SUSTAINMENT: PREPARE FOR IT!

Posted by Dr. Gwendolyn Galsworth   |  

To be complete, a company’s journey to a fully-functioning visual workplace must address information deficits on every level of the enterprise, including office and support functions. In most companies, this process can span two to five years. Yet with a nearly-guaranteed productivity increase of 15% to 30% (in offices as well) and robust cultural alignment as prime built-in outcomes of workplace visuality, it’s well worth the investment of time, money, and hope.

In the final segment of this four-part series, we pull back and examine the premise underlying our discussion: that it’s well worth preparing your company for a successful transformation—whether you begin with visual, begin with lean, or begin with 5S. Build in your sustainment. The fact is, the rush to launch any of these improvement protocols without prep and planning has forced far too many companies to face down blocks and barriers that could have been resolved in advance. I named three, one for each of the first three previous issues:

Block One: No TIME for improvement has been set aside, by policy, to support the change management says it wants. Instead, time is grudgingly found.
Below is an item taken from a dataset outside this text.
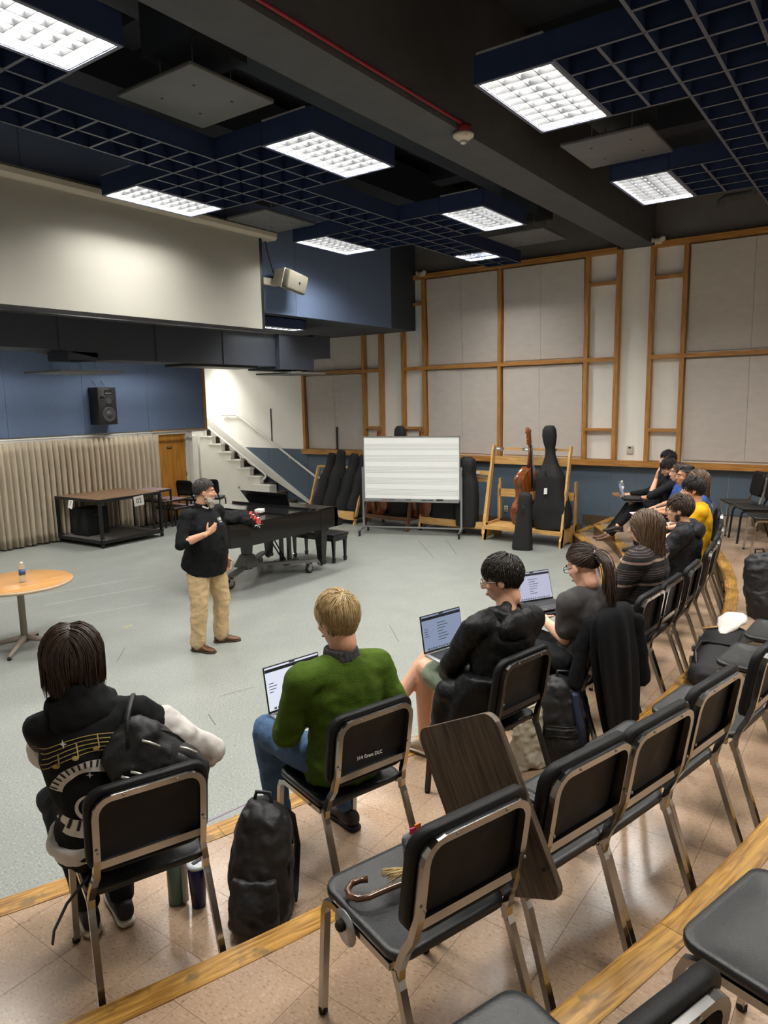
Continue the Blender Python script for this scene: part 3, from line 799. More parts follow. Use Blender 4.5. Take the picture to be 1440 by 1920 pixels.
# --- duct under the soffit
t = empty('air_duct', (0, 0, 0), 0, 'long dark rectangular air duct under the soffit below the screen', 'air duct')
mb = MB(); pf = [(-1.4, 3.24), (5.3, 3.24), (5.95, 3.13), (9.3, 3.13), (9.3, 3.67), (-1.4, 3.67)]
n = len(pf); vs = [(x, 9.0, z) for x, z in pf]+[(x, 9.65, z) for x, z in pf]
mb.add(vs, [tuple(range(n)), tuple(range(n, 2*n))[::-1]]+[(k, (k+1) % n, n+(k+1) % n, n+k) for k in range(n)]).build('duct_run', SLATE, t)
for x in (2.2, 3.6, 5.3, 6.8, 8.1): MB().box(x-.012, x+.012, 8.985, 9.0, 3.135 if x > 5.9 else 3.245, 3.66).build('flange', SLATE, t); 
for x in (1, 5.3, 6.8, 8.1): MB().box(x-.02, x+.02, 9.2, 9.4, 3.66, 3.9).build('hanger_strap', SLATE, t)
MB().box(9.3, 10.2, 8.9, 9.7, 3.08, 3.68).build('plenum_box', SLATE, t); MB().box(10.2, 10.68, 8.9, 9.6, 3.31, 3.72).build('branch_box', SLATE, t)
MB().box(7.4, 8.9, 9.05, 9.6, 3.09, 3.135).build('duct_flange', BLACK, t)
for (x, z, lab) in ((5.62, 2.96, 'grey square diffuser plate hanging below the left part of the duct'), (9.95, 3.02, 'grey square diffuser plate hanging below the right end of the duct')):
    d = empty('diffuser_plate', (x, 9.25, z), 0, lab, 'diffuser plate', 'diffuser plates under the long duct')
    MB().box(-.46, .46, -.45, .45, -.014, .014).build('panel', PLATE, d)
    MB().box(-.22, .22, -.25, .25, .15, .26 if x < 6 else .10+.05).build('neck', SLATE, d) if x < 6 else None
    for (sx, sy) in ((1,1),(1,-1),(-1,1),(-1,-1)): MB().tube([(sx*.2, sy*.22, .01), (sx*.2, sy*.22, .19 if x < 6 else .07)], .005, 6).build('hanger_rod', STEEL, d)

# --- stairs along the panelled wall
t = empty('staircase', (0, 0, 0), 0, 'white concrete staircase with brown treads climbing behind the blue wall', 'staircase')
ST = mat('stair_white', 'dad8cf', .7, var=.03, vscale=3)
TREAD = mat('brown_tread', '463a2e', .6, var=.15)
RISE, RUN = .187, .325
nose = lambda k: 11.67+RUN*(k-1)
for k in range(1, 12):
    y0 = nose(k); z = RISE*k
    MB().box(12.16, 12.60, y0, 15.19, max(0, z-RISE)+.001, z-.02).build('riser_block', TREAD if k > 0 else ST, t)
    MB().box(12.16, 12.60, y0-.025, y0+RUN, z-.02, z).build('tread', TREAD, t)
poly = [(12.0, 0)]
z = .572; y = 12.0; poly.append((12.0, z)); 
for k in range(1, 9):
    yk = 12.32+RUN*(k-1); poly.append((yk, z)); z = .572+RISE*k; poly.append((yk, z))
poly += [(15.19, z), (15.19, 0)]
n = len(poly); vs = [(12.03, a, b) for a, b in poly]+[(12.15, a, b) for a, b in poly]
MB().add(vs, [tuple(range(n)), tuple(range(n, 2*n))[::-1]]+[(k, (k+1) % n, n+(k+1) % n, n+k) for k in range(n)]).build('stringer_wall', ST, t)
for k in range(0, 8):
    yk = 12.32+RUN*(k-1) if k else 11.95
    z = .572+RISE*k
    MB().box(12.005, 12.17, yk-.02, yk+RUN+.12, z-.022, z+.004).build('step_cap', ST, t)
MB().box(11.96, 12.2, 11.95, 12.55, 0, .572).build('newel_block', ST, t)
q = [(12.5, 11.0, .0), (12.5, 11.15, .10), (12.5, 15, 2.32), (12.5, 15, 1.8)]
MB().add([(12.56, *p[1:]) for p in q]+[(12.64, *p[1:]) for p in q], [(0,1,2,3),(7,6,5,4),(0,4,5,1),(1,5,6,2),(2,6,7,3),(3,7,4,0)]).build('wall_skirt', ST, t)
MB().lathe([(.03, 0), (.03, .012)], 12, M4(rot_to((-1, 0, 0)), (12.03, 13.05, .47))).build('key_switch', STEEL, t)
rw = empty('handrail', (12.58, 10.96, .75), 0, 'white tubular handrail fixed along the stair wall', 'handrail', 'stair handrails')
MB().tube([(.0, -.35, .0), (0, .0, 0), (0, .12, .04), (0, 2.55, 1.42), (0, 2.68, 1.46), (0, 3.2, 1.46)], .024, 10).build('rail', WHITE_M, rw)
for (y, zz) in ((-.15, 0), (.9, .46), (2.0, 1.09), (3.0, 1.46)):
    MB().tube([(0, y, zz), (0, y, zz-.06), (.06, y, zz-.09)], .009, 6).build('bracket', WHITE_M, rw)
rn = empty('handrail', (12.09, 12.22, .572), 0, 'white tubular handrail curling down onto the block at the stair foot', 'handrail', 'stair handrails')
MB().tube([(0, .13, 0), (0, .10, .08), (0, .02, .14), (0, -.04, .18), (0, -.03, .24), (0, .05, .29), (0, 2.0, 1.39), (0, 3.2, 2.07)], .024, 10).build('rail', WHITE_M, rn)
for k in range(1, 4): MB().tube([(0, .6*k+.2, .33+.34*k-.3), (0, .6*k+.2, .25+.34*k+.12)], .011, 6).build('post', WHITE_M, rn)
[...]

Block Two: Sharing POWER with value-add associates is not named as a core value of the change, is therefore not operationalized, and so cannot be part of the company’s sustainment equation.

Block Three: SUPERVISORS are not provided with a core role in the improvement process and are often marginalized instead.

As a result, business and industry is littered with companies that have attempted to bulldoze their favored change into place, usually through mandated requirements. For example, lean may be pursued through an aggressive blitz schedule, without paying heed to problems that can erupt when improvement is based exclusively on arranged events and not on cultivating a new way of continuous thinking.

5S can suffer a similar fate when it used strictly as a compliance mechanism, ordered into place, organized around blitzes, and audited within an inch of its life (and yours). Creativity is not trained in, promoted or prized—no value is set on the power of the individual to contribute to the company’s business case through improvement.

Visuality will also under perform if we stuff it into a box of standardized outcomes that promote uniformity to the exclusion of functionality. In such cases, the term “functionality” is rarely, if ever, used or taught. The outcome is the same as the other two—lean and 5S:  the results are auditable but do not grow because they cannot. They are unsustainable.

No improvement paradigm can take you any distance to enterprise excellence if it has not taken into account and addressed those three factors: Separating time for improvement from production time; sharing power with value-add associates—the power to think, invent, and implement; and developing a new role for supervisors, so they become, as I put it, leaders of improvement.

Start by understanding that sustainment is an effect, not a cause—the result of preparation and decisive planning that ensures the above three elements are not just in place but a central part of the transformation itself. Make no mistake: we have to learn how to do that. It does not come naturally—or naturally enough. The result? Results that last.

Think about this. If you are in the planning stages of a launch, then fold in the three factors right now. If you are well into your rollout and realize adjustments are needed, make mid-course corrections. Either way, there’s plenty of time. Do it now. That’s what time is for: to correct our errors so we can move forward together with confidence, good will, and effectiveness. Sustainment: Prepare for it.